This was not exactly the decision VG Media had hoped for.
The collective of German publishers had sued Google, arguing that the tech giant has infringed on copyright protections by offering snippets of the publishers’ articles in search results. Those snippets, according to VG Media, hurt the publishers’ bottom line by sating potential readers’ curiosity and violated a 2013 German law that requires compensation for those snippets of text.
Yet on Tuesday a Berlin court raised some concerns with the law itself often known in English as the Ancillary Copyright for Press Publishers. The judge questioned whether Germany had properly notified the European Commission — the executive arm of the European Union — before enacting the regulation, suspending the case until the Court of Justice of the European Union could weigh in on whether the law is even valid.
The issue hinges on an EU directive that requires member countries such as Germany to alert the organization about “any draft technical regulation prior to its adoption.”
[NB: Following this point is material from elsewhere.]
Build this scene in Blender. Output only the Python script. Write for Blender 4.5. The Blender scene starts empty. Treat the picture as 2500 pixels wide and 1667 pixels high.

Handelsblatt Global, a German business publication, explains why Germany decided not to notify the EU about the draft of this law:
“While typically a formality, notification reviews of national laws by Brussels can take up to two years or more. In 2013, Germany did not submit the copyright law for notification, citing a Justice Ministry argument that the law’s scope was so limited, it didn’t fall under the E.U.’s notification requirement.”
The court proved skeptical about this reasoning, though its ruling did note that the publishers complaint is at least partially justified — without offering further explanation on this point.